BIENALSUR ARRIVES AT JOHANNESBURG WITH NEW EXHIBITIONS
For the first time, the world’s most far-reaching contemporary art biennial lands in South Africa. Four projects —by Jasmina Cibic, Marcela Cabutti, Sally Gutiérrez Dewar, and Diego Masera— explore memory, history, and the notion of home from diverse perspectives.
BIENALSUR’s global program continues to expand, reaching Johannesburg for the first time with a series of exhibitions that opened in October across the city.
At the Joburg Contemporary Art Foundation (Km 8087), Slovenian artist Jasmina Cibic presents Beacons, a film voiced by eight women that revisits speeches by artists, curators, and politicians delivered at the first conference of cultural workers from the Non-Aligned Movement, held in Yugoslavia in 1985. Shot in symbolic locations such as monuments and presidential balconies, the piece reexamines the recent past to question the role of culture in building emancipatory futures, through a feminist lens that challenges traditionally patriarchal power structures.
At the Origins Centre of the University of the Witwatersrand (Km 8086), Marcela Cabutti presents Nuestros continentes errantes (Our Wandering Continents), the result of a BIENALSUR-promoted residency. The Argentine artist investigates early 20th-century geological surveys that supported the theory of continental drift. Focusing on the possible contact between the Río de la Plata and Kalahari cratons, Cabutti draws inspiration from that encounter to create organic sculptural pieces and a perfume made from native plants from Argentina and South Africa.
This Friday, Spanish artist and filmmaker Sally Gutiérrez Dewar inaugurates To the Registrar, Conflicting Pasts and Presents at Constitution Hill (Km 8088).
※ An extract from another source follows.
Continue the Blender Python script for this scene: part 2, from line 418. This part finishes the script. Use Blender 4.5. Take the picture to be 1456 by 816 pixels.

On November 1, Diego Masera (ARG/MEX) unveils Home / Ikhaya, a site-specific installation at the NIROX Sculpture Park (Km 8077). Inspired by the architecture of informal settlements, the work reflects on the socioeconomic inequalities that lead millions to inhabit such structures, while celebrating resilience and questioning the very notions of “house” and “home.”
The program in Johannesburg will close on November 4 with a public talk by BIENALSUR’s artistic director, Diana Wechsler, at 6 p.m., marking the culmination of a month of intense activity in Africa.